Purple pricing works like this

  1. Start with limited number of units to sell or set a time after which the product has no value
  2. Start with a set high price and periodically drop the price
  3. Anyone who buys the product at a given price is guaranteed they will only have to pay the lowest price the last unit is sold for

So if you like the product at a given price you should pay. You may not have liked it at $2.99 but when it drops to $1.99 you might find it attractive. You should agree to pay that price. The scheme guarantees you will not pay more than the lowest price someone else who buys the product after you pays. If the last price is $0.39, that is the price you will pay even if you bought in at $2.99. So it does not suffer from sideline or fairness issue.

In many ways a magazine fits well for Purple Pricing. While there is no limit on number of digital copies, its relevance is lost after the week. So Purple pricing will work and it is not operationally any more complex.

In addition Purple Pricing helps us find the distribution of customer willingness to pay (and hence the demand schedule) while Mathew’s Group Buying Pricing says nothing on that front. Customers have no reason to reveal their true willingness to pay with Group Buying Pricing.

If you are asking, “doesn’t that compromise revenue goals?”, you should recognize that you will not be dropping prices if what you get from new sales is not enough to lose the price premium you captured from all the previous buyers.

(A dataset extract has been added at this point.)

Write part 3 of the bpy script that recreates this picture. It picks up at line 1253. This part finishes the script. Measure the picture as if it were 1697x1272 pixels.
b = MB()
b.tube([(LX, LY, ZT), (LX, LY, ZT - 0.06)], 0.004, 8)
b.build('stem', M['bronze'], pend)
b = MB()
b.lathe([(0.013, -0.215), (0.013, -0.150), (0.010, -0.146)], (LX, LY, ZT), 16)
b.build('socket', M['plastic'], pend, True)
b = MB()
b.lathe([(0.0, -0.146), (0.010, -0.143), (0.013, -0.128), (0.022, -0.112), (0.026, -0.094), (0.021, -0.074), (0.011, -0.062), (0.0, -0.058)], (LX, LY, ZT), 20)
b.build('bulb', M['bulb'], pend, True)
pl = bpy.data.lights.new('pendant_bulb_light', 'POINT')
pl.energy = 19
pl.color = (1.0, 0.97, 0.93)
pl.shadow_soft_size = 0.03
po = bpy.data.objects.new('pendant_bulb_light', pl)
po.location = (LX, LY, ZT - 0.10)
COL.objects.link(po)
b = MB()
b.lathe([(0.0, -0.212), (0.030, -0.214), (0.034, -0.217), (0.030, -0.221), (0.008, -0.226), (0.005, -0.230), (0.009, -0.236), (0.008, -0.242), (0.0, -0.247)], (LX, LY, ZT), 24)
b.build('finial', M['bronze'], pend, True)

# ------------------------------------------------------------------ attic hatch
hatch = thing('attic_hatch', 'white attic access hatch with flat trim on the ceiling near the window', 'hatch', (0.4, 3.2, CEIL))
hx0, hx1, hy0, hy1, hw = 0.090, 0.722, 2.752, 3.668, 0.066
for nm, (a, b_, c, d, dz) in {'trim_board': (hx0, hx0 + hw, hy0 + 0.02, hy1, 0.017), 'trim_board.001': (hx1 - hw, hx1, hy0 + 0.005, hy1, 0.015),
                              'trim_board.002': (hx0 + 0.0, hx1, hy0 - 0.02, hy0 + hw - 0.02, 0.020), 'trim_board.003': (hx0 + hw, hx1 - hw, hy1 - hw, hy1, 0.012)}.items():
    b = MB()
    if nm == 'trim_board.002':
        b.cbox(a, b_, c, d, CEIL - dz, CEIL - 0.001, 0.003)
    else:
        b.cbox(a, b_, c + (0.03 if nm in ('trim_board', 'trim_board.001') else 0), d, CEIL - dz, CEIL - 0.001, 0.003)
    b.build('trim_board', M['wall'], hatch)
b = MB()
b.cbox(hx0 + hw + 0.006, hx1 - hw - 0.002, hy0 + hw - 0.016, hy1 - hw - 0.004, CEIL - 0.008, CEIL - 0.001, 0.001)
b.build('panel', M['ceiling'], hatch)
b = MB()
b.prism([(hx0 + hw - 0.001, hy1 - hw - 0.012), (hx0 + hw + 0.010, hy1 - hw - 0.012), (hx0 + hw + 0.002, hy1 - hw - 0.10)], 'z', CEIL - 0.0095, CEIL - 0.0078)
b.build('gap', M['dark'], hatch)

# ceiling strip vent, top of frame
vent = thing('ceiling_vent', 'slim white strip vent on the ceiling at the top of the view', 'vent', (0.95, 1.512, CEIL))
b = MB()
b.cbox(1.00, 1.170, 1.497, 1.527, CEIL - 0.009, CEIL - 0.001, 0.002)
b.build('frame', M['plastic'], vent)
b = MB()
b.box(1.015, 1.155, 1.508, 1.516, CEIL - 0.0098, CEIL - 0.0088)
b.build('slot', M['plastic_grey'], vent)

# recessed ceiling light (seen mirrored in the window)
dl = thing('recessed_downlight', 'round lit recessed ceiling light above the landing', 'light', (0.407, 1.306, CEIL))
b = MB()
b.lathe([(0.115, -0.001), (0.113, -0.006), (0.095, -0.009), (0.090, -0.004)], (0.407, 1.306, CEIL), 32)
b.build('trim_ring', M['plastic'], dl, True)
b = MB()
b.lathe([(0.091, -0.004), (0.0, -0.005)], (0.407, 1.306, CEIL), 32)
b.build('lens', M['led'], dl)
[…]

In fact the proponents of Purple Pricing recommend that only as a method to find the demand schedule and use it to set a price that maximizes profit.

Both schemes do suffer from one common problem – What if the value for the content increases as more people read it?

As long as we are coming up with proposals for pricing for content let me also tell you about another old method – Becker-DeGroot-Marschack (abstract only) method. Here is how you do it

  1. At the time customer tries to read the magazine ask them to quote a price they are willing to pay – give them a range low and high
  2. Let them know right there that you will pick a random number between low and high right after they state their price
  3. If the price they quoted is greater than the random number you picked they only have to pay the lower number you picked and happily read the magazine.
  4. If the price they quoted is lesser than the number you picked, they don’t get to read (I assume your engineers can figure out how to enforce it so that people don’t try many times until they get lower price)

It is in everyone’s best interest to quote the price they are willing to pay – not high-ball (that would be silly) not low-ball (No magazine for you!). And you get to find the demand distribution as well.

All is well. But imagine all the complexity in the buying process when a customer goes to read a magazine. Think of all the cognitive costs. You surely do not want this to be the buying experience every time someone wants to read a magazine do you?

By all means do pricing experiments but use those experiments only to find the demand distribution. Then set a price that will maximize your profit and make it very easy for your customers to do business with you.